Copy out each line of the material below with no changes.

◇ ◇ ◇ ◇

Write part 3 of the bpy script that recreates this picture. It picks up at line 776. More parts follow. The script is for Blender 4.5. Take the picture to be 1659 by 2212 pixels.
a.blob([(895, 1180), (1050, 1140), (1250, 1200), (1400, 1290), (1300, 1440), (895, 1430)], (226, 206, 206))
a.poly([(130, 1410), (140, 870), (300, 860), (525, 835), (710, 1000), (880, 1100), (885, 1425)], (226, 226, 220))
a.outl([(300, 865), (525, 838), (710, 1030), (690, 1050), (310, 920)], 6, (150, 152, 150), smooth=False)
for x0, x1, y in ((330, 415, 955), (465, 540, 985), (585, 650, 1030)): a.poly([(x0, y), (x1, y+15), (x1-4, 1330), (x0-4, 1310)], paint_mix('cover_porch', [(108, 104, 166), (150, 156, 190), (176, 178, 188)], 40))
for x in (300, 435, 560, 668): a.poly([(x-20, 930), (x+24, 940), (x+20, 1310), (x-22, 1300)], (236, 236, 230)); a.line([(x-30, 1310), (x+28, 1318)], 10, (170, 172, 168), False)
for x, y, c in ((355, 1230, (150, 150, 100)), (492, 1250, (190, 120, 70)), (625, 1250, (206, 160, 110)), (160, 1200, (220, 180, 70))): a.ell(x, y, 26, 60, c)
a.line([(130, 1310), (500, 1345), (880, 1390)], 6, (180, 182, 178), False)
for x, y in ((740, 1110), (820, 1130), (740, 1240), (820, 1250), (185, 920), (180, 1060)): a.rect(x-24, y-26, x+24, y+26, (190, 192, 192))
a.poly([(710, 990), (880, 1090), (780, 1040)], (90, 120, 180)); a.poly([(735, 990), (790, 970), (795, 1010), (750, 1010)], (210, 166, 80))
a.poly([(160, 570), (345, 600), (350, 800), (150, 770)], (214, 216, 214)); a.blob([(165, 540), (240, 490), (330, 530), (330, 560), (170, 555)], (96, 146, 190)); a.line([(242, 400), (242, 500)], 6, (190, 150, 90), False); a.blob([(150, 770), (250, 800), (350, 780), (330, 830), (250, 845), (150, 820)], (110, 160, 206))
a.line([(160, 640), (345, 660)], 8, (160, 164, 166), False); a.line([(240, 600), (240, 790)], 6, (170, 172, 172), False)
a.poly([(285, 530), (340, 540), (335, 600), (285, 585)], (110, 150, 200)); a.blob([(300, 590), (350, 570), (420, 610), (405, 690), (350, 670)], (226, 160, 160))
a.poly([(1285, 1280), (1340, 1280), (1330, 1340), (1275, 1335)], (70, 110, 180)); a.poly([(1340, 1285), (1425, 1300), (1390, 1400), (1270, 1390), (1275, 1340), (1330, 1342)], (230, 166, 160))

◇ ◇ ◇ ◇

Output:
Write part 3 of the bpy script that recreates this picture. It picks up at line 776. More parts follow. The script is for Blender 4.5. Take the picture to be 1659 by 2212 pixels.
a.blob([(895, 1180), (1050, 1140), (1250, 1200), (1400, 1290), (1300, 1440), (895, 1430)], (226, 206, 206))
a.poly([(130, 1410), (140, 870), (300, 860), (525, 835), (710, 1000), (880, 1100), (885, 1425)], (226, 226, 220))
a.outl([(300, 865), (525, 838), (710, 1030), (690, 1050), (310, 920)], 6, (150, 152, 150), smooth=False)
for x0, x1, y in ((330, 415, 955), (465, 540, 985), (585, 650, 1030)): a.poly([(x0, y), (x1, y+15), (x1-4, 1330), (x0-4, 1310)], paint_mix('cover_porch', [(108, 104, 166), (150, 156, 190), (176, 178, 188)], 40))
for x in (300, 435, 560, 668): a.poly([(x-20, 930), (x+24, 940), (x+20, 1310), (x-22, 1300)], (236, 236, 230)); a.line([(x-30, 1310), (x+28, 1318)], 10, (170, 172, 168), False)
for x, y, c in ((355, 1230, (150, 150, 100)), (492, 1250, (190, 120, 70)), (625, 1250, (206, 160, 110)), (160, 1200, (220, 180, 70))): a.ell(x, y, 26, 60, c)
a.line([(130, 1310), (500, 1345), (880, 1390)], 6, (180, 182, 178), False)
for x, y in ((740, 1110), (820, 1130), (740, 1240), (820, 1250), (185, 920), (180, 1060)): a.rect(x-24, y-26, x+24, y+26, (190, 192, 192))
a.poly([(710, 990), (880, 1090), (780, 1040)], (90, 120, 180)); a.poly([(735, 990), (790, 970), (795, 1010), (750, 1010)], (210, 166, 80))
a.poly([(160, 570), (345, 600), (350, 800), (150, 770)], (214, 216, 214)); a.blob([(165, 540), (240, 490), (330, 530), (330, 560), (170, 555)], (96, 146, 190)); a.line([(242, 400), (242, 500)], 6, (190, 150, 90), False); a.blob([(150, 770), (250, 800), (350, 780), (330, 830), (250, 845), (150, 820)], (110, 160, 206))
a.line([(160, 640), (345, 660)], 8, (160, 164, 166), False); a.line([(240, 600), (240, 790)], 6, (170, 172, 172), False)
a.poly([(285, 530), (340, 540), (335, 600), (285, 585)], (110, 150, 200)); a.blob([(300, 590), (350, 570), (420, 610), (405, 690), (350, 670)], (226, 160, 160))
a.poly([(1285, 1280), (1340, 1280), (1330, 1340), (1275, 1335)], (70, 110, 180)); a.poly([(1340, 1285), (1425, 1300), (1390, 1400), (1270, 1390), (1275, 1340), (1330, 1342)], (230, 166, 160))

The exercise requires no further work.